**WHAT IS BEING ASKED**
Copy all lines of the listing that include the string "part".

**PROVIDED DATA**
◇ ◇ ◇ ◇ ◇

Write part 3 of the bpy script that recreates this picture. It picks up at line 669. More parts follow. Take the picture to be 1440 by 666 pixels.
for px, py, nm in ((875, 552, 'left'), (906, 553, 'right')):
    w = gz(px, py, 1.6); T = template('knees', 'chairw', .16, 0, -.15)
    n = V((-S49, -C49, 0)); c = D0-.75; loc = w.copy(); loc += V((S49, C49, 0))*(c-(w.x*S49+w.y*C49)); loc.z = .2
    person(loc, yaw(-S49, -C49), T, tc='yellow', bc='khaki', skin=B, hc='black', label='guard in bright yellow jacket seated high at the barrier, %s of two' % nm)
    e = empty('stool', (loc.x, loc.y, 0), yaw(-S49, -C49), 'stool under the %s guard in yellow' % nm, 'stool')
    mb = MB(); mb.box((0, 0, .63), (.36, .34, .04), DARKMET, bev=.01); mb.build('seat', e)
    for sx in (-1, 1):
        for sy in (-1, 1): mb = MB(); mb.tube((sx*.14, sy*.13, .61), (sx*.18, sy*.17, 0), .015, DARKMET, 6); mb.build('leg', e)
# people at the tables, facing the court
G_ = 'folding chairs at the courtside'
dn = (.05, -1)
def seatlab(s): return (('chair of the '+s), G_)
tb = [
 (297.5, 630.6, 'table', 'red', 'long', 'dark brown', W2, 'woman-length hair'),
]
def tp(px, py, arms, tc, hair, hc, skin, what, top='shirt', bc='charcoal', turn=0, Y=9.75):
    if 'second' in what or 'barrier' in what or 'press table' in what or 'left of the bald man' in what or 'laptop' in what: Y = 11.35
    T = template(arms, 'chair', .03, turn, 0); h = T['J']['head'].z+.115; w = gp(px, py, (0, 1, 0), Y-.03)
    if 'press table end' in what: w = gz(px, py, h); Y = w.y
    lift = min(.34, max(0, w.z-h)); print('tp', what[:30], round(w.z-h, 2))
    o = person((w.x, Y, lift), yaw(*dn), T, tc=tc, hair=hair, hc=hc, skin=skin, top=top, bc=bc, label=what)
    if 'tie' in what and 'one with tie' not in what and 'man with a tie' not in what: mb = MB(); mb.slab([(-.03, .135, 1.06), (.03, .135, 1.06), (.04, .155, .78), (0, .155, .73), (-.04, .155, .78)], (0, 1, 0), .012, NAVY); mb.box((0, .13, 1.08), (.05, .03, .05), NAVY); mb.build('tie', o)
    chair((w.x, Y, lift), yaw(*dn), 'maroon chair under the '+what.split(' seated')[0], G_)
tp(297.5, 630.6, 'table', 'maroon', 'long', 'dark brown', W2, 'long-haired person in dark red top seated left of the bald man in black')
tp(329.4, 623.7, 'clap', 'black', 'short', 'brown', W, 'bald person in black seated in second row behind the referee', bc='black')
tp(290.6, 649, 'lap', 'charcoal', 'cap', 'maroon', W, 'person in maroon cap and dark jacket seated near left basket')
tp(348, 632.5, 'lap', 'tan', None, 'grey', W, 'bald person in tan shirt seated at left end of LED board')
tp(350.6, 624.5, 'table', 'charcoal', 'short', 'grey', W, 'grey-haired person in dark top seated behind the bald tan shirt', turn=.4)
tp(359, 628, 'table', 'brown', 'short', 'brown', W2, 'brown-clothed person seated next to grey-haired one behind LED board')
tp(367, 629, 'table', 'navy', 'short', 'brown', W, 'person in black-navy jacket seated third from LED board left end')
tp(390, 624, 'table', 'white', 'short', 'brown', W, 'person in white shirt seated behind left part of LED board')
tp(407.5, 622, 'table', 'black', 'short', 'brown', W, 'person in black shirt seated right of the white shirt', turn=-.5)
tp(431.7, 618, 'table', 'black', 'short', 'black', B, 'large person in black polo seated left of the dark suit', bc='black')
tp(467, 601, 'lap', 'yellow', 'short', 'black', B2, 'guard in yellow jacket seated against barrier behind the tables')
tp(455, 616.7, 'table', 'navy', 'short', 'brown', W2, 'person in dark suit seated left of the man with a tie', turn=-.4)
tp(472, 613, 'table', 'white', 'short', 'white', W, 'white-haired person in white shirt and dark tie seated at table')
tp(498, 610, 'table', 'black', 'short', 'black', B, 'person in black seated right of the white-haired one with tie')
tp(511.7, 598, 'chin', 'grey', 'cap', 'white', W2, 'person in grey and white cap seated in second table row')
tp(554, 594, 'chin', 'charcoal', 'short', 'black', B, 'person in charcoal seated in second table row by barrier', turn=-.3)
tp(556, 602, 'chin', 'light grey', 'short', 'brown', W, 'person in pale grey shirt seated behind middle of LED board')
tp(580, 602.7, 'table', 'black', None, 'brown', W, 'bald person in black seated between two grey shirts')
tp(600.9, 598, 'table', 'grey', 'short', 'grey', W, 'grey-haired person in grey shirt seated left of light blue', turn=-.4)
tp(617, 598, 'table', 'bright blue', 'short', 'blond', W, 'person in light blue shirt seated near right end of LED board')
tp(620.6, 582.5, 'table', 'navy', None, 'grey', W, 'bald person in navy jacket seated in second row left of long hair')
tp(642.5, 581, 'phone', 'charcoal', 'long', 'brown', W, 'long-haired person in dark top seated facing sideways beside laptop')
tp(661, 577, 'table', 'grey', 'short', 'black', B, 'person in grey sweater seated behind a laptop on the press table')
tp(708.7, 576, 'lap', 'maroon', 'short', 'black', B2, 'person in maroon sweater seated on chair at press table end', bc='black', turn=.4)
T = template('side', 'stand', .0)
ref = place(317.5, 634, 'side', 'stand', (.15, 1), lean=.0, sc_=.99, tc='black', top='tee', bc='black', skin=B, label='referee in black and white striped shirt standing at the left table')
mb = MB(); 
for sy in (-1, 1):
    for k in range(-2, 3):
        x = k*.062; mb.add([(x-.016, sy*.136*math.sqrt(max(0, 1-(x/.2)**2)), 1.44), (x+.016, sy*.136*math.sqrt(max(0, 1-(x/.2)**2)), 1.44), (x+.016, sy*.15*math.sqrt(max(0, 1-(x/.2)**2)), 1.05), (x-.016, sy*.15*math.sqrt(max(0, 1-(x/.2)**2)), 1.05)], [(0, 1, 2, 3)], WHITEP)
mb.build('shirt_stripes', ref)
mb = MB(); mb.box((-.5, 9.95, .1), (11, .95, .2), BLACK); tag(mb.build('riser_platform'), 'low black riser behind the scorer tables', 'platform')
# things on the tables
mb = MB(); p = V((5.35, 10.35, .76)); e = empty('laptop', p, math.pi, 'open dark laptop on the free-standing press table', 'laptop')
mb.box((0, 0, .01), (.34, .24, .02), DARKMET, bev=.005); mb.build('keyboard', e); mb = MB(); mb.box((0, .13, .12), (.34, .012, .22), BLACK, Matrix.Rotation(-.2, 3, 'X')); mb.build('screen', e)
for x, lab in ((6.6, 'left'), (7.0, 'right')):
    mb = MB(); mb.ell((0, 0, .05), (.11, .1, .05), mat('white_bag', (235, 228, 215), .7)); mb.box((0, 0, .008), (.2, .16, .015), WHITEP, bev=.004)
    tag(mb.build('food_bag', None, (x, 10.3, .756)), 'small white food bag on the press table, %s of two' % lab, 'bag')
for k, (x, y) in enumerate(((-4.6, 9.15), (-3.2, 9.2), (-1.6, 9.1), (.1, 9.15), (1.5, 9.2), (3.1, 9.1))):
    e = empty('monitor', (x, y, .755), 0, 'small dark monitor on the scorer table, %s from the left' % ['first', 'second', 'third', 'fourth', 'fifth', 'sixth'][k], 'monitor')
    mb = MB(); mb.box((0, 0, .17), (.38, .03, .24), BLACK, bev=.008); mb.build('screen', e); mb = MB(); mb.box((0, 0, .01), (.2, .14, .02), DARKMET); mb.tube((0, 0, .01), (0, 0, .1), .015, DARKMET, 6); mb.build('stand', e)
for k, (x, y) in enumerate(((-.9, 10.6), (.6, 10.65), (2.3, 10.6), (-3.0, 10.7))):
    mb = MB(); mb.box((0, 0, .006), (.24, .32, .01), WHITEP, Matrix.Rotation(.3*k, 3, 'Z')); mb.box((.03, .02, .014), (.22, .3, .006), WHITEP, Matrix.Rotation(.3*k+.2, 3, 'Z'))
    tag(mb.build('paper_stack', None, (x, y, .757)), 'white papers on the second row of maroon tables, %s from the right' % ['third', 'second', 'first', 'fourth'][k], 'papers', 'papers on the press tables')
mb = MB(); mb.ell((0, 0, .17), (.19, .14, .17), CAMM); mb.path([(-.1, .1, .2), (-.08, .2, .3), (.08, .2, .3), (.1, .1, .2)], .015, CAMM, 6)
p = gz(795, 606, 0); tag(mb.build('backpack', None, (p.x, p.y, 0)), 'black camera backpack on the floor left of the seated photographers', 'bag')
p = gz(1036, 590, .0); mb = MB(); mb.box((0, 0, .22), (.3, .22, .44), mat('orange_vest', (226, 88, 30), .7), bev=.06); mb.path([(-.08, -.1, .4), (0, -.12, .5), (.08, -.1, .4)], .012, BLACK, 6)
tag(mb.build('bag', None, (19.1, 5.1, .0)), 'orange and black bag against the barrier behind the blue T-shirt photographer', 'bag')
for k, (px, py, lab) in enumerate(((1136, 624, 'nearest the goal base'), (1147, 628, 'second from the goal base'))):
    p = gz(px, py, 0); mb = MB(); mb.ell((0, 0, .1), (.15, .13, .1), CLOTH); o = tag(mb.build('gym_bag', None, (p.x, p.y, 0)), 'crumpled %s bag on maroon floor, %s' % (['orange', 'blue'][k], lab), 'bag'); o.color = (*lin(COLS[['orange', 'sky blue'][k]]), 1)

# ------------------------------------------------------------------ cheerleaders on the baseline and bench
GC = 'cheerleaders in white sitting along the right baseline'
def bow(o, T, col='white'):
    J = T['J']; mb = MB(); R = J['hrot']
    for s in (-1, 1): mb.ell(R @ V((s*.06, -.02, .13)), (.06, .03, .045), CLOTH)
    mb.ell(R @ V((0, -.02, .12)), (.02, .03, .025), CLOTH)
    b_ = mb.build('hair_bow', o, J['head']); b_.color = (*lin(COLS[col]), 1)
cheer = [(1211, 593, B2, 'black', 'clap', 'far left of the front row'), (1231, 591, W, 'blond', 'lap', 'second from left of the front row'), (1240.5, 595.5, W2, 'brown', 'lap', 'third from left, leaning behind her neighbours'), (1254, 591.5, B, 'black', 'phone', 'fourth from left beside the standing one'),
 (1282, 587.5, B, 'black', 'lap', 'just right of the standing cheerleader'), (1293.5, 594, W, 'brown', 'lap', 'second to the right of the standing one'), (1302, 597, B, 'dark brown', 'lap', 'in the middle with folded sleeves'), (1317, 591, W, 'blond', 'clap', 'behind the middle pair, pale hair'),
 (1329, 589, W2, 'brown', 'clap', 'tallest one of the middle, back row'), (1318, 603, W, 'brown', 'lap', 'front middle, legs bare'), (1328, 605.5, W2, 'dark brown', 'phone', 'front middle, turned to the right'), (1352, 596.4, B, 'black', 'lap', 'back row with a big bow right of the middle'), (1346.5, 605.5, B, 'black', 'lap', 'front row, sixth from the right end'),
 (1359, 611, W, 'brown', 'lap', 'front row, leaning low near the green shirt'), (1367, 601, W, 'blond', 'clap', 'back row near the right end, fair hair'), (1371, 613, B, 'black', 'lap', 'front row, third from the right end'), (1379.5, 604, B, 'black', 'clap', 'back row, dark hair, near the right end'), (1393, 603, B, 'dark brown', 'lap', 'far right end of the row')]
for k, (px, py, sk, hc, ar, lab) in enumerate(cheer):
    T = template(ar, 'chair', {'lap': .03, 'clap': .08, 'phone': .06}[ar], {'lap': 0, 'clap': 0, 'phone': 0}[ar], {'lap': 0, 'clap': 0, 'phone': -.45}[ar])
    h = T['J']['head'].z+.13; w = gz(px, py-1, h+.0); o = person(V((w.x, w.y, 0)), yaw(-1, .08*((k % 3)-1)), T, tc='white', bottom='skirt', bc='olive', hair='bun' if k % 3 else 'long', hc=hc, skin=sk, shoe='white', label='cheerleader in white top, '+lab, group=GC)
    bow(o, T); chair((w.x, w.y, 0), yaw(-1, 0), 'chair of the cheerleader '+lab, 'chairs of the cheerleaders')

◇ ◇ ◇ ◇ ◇

**CORRECT OUTPUT**
Write part 3 of the bpy script that recreates this picture. It picks up at line 669. More parts follow. Take the picture to be 1440 by 666 pixels.
tp(390, 624, 'table', 'white', 'short', 'brown', W, 'person in white shirt seated behind left part of LED board')